=== WHAT YOU ARE ASKED TO DO ===
Print out the material that follows word for word.

=== PROVIDED DATA ===
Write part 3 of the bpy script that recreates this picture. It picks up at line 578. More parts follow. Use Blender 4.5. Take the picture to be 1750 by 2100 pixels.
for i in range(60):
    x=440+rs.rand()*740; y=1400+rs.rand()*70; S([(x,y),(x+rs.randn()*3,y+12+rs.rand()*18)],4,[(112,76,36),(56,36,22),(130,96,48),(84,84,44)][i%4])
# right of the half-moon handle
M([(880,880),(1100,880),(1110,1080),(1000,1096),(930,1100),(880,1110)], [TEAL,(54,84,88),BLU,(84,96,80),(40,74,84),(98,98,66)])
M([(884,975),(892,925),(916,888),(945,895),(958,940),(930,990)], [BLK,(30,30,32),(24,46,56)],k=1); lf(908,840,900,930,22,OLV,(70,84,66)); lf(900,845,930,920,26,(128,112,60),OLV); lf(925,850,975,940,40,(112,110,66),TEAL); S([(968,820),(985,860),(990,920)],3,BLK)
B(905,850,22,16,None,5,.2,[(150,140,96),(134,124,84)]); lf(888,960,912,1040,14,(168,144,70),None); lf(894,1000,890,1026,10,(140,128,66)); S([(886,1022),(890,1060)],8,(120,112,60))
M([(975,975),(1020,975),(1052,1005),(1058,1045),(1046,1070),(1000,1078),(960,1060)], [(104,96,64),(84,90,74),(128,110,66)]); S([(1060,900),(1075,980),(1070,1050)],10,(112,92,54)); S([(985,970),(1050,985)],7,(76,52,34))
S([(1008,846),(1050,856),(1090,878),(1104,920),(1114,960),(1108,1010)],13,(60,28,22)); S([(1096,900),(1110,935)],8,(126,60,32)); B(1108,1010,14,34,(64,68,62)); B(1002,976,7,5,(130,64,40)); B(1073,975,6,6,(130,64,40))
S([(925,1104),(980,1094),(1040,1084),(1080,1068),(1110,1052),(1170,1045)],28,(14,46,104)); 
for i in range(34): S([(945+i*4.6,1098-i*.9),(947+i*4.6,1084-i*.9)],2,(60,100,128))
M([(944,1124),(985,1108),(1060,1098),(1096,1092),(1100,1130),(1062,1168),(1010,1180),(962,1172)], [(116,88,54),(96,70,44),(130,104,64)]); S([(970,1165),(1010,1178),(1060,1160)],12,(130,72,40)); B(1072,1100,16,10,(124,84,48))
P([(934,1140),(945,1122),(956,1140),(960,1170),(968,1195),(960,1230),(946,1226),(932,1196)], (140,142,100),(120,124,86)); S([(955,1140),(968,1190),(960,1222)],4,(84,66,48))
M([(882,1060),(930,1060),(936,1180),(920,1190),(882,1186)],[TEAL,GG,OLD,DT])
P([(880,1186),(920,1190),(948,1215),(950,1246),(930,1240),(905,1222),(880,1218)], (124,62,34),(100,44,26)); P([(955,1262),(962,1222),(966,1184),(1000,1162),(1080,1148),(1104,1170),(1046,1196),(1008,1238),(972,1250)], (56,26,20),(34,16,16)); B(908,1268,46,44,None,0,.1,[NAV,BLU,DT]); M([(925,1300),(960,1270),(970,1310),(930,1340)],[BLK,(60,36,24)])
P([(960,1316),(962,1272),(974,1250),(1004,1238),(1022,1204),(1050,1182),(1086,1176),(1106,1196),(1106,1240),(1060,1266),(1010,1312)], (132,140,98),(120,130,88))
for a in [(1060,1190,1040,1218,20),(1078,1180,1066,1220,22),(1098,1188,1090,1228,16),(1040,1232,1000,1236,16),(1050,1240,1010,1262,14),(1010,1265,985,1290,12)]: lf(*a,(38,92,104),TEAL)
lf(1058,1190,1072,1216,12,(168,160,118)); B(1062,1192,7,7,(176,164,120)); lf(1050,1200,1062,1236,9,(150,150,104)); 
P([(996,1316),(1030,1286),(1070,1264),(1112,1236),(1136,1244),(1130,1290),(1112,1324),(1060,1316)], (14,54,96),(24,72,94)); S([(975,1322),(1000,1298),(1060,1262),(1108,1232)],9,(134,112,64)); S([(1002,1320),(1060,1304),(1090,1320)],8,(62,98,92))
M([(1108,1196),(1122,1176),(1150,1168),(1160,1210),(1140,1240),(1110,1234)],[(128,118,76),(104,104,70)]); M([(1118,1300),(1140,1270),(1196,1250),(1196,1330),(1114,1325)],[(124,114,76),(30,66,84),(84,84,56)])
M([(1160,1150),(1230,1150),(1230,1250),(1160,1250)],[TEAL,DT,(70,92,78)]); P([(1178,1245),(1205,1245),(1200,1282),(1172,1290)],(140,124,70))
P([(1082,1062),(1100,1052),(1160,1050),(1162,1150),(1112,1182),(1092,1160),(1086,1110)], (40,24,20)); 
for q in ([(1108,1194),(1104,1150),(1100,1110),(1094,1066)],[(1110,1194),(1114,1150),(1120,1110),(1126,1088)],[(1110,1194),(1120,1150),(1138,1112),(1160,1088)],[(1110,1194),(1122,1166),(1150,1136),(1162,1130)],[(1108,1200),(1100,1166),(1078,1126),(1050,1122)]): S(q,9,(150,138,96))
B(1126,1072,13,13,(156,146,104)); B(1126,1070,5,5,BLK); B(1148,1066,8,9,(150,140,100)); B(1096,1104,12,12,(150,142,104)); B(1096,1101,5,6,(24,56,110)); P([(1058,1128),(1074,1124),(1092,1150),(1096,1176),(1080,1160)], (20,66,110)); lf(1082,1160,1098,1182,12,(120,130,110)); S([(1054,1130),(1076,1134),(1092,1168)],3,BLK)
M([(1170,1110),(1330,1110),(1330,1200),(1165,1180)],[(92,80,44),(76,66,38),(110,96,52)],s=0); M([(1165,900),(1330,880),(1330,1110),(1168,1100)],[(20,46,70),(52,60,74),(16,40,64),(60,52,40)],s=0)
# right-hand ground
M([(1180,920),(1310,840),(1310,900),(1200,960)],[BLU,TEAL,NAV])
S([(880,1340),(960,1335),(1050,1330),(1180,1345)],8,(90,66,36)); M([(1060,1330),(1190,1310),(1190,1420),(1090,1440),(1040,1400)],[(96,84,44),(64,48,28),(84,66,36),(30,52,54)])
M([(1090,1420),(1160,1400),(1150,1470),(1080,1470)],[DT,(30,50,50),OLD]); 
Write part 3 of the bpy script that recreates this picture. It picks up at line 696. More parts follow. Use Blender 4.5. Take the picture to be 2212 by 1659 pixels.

=== THE RESULT ===
Write part 3 of the bpy script that recreates this picture. It picks up at line 578. More parts follow. Use Blender 4.5. Take the picture to be 1750 by 2100 pixels.
for i in range(60):
    x=440+rs.rand()*740; y=1400+rs.rand()*70; S([(x,y),(x+rs.randn()*3,y+12+rs.rand()*18)],4,[(112,76,36),(56,36,22),(130,96,48),(84,84,44)][i%4])
# right of the half-moon handle
M([(880,880),(1100,880),(1110,1080),(1000,1096),(930,1100),(880,1110)], [TEAL,(54,84,88),BLU,(84,96,80),(40,74,84),(98,98,66)])
M([(884,975),(892,925),(916,888),(945,895),(958,940),(930,990)], [BLK,(30,30,32),(24,46,56)],k=1); lf(908,840,900,930,22,OLV,(70,84,66)); lf(900,845,930,920,26,(128,112,60),OLV); lf(925,850,975,940,40,(112,110,66),TEAL); S([(968,820),(985,860),(990,920)],3,BLK)
B(905,850,22,16,None,5,.2,[(150,140,96),(134,124,84)]); lf(888,960,912,1040,14,(168,144,70),None); lf(894,1000,890,1026,10,(140,128,66)); S([(886,1022),(890,1060)],8,(120,112,60))
M([(975,975),(1020,975),(1052,1005),(1058,1045),(1046,1070),(1000,1078),(960,1060)], [(104,96,64),(84,90,74),(128,110,66)]); S([(1060,900),(1075,980),(1070,1050)],10,(112,92,54)); S([(985,970),(1050,985)],7,(76,52,34))
S([(1008,846),(1050,856),(1090,878),(1104,920),(1114,960),(1108,1010)],13,(60,28,22)); S([(1096,900),(1110,935)],8,(126,60,32)); B(1108,1010,14,34,(64,68,62)); B(1002,976,7,5,(130,64,40)); B(1073,975,6,6,(130,64,40))
S([(925,1104),(980,1094),(1040,1084),(1080,1068),(1110,1052),(1170,1045)],28,(14,46,104)); 
for i in range(34): S([(945+i*4.6,1098-i*.9),(947+i*4.6,1084-i*.9)],2,(60,100,128))
M([(944,1124),(985,1108),(1060,1098),(1096,1092),(1100,1130),(1062,1168),(1010,1180),(962,1172)], [(116,88,54),(96,70,44),(130,104,64)]); S([(970,1165),(1010,1178),(1060,1160)],12,(130,72,40)); B(1072,1100,16,10,(124,84,48))
P([(934,1140),(945,1122),(956,1140),(960,1170),(968,1195),(960,1230),(946,1226),(932,1196)], (140,142,100),(120,124,86)); S([(955,1140),(968,1190),(960,1222)],4,(84,66,48))
M([(882,1060),(930,1060),(936,1180),(920,1190),(882,1186)],[TEAL,GG,OLD,DT])
P([(880,1186),(920,1190),(948,1215),(950,1246),(930,1240),(905,1222),(880,1218)], (124,62,34),(100,44,26)); P([(955,1262),(962,1222),(966,1184),(1000,1162),(1080,1148),(1104,1170),(1046,1196),(1008,1238),(972,1250)], (56,26,20),(34,16,16)); B(908,1268,46,44,None,0,.1,[NAV,BLU,DT]); M([(925,1300),(960,1270),(970,1310),(930,1340)],[BLK,(60,36,24)])
P([(960,1316),(962,1272),(974,1250),(1004,1238),(1022,1204),(1050,1182),(1086,1176),(1106,1196),(1106,1240),(1060,1266),(1010,1312)], (132,140,98),(120,130,88))
for a in [(1060,1190,1040,1218,20),(1078,1180,1066,1220,22),(1098,1188,1090,1228,16),(1040,1232,1000,1236,16),(1050,1240,1010,1262,14),(1010,1265,985,1290,12)]: lf(*a,(38,92,104),TEAL)
lf(1058,1190,1072,1216,12,(168,160,118)); B(1062,1192,7,7,(176,164,120)); lf(1050,1200,1062,1236,9,(150,150,104)); 
P([(996,1316),(1030,1286),(1070,1264),(1112,1236),(1136,1244),(1130,1290),(1112,1324),(1060,1316)], (14,54,96),(24,72,94)); S([(975,1322),(1000,1298),(1060,1262),(1108,1232)],9,(134,112,64)); S([(1002,1320),(1060,1304),(1090,1320)],8,(62,98,92))
M([(1108,1196),(1122,1176),(1150,1168),(1160,1210),(1140,1240),(1110,1234)],[(128,118,76),(104,104,70)]); M([(1118,1300),(1140,1270),(1196,1250),(1196,1330),(1114,1325)],[(124,114,76),(30,66,84),(84,84,56)])
M([(1160,1150),(1230,1150),(1230,1250),(1160,1250)],[TEAL,DT,(70,92,78)]); P([(1178,1245),(1205,1245),(1200,1282),(1172,1290)],(140,124,70))
P([(1082,1062),(1100,1052),(1160,1050),(1162,1150),(1112,1182),(1092,1160),(1086,1110)], (40,24,20)); 
for q in ([(1108,1194),(1104,1150),(1100,1110),(1094,1066)],[(1110,1194),(1114,1150),(1120,1110),(1126,1088)],[(1110,1194),(1120,1150),(1138,1112),(1160,1088)],[(1110,1194),(1122,1166),(1150,1136),(1162,1130)],[(1108,1200),(1100,1166),(1078,1126),(1050,1122)]): S(q,9,(150,138,96))
B(1126,1072,13,13,(156,146,104)); B(1126,1070,5,5,BLK); B(1148,1066,8,9,(150,140,100)); B(1096,1104,12,12,(150,142,104)); B(1096,1101,5,6,(24,56,110)); P([(1058,1128),(1074,1124),(1092,1150),(1096,1176),(1080,1160)], (20,66,110)); lf(1082,1160,1098,1182,12,(120,130,110)); S([(1054,1130),(1076,1134),(1092,1168)],3,BLK)
M([(1170,1110),(1330,1110),(1330,1200),(1165,1180)],[(92,80,44),(76,66,38),(110,96,52)],s=0); M([(1165,900),(1330,880),(1330,1110),(1168,1100)],[(20,46,70),(52,60,74),(16,40,64),(60,52,40)],s=0)
# right-hand ground
M([(1180,920),(1310,840),(1310,900),(1200,960)],[BLU,TEAL,NAV])
S([(880,1340),(960,1335),(1050,1330),(1180,1345)],8,(90,66,36)); M([(1060,1330),(1190,1310),(1190,1420),(1090,1440),(1040,1400)],[(96,84,44),(64,48,28),(84,66,36),(30,52,54)])
M([(1090,1420),(1160,1400),(1150,1470),(1080,1470)],[DT,(30,50,50),OLD]); 
Write part 3 of the bpy script that recreates this picture. It picks up at line 696. More parts follow. Use Blender 4.5. Take the picture to be 2212 by 1659 pixels.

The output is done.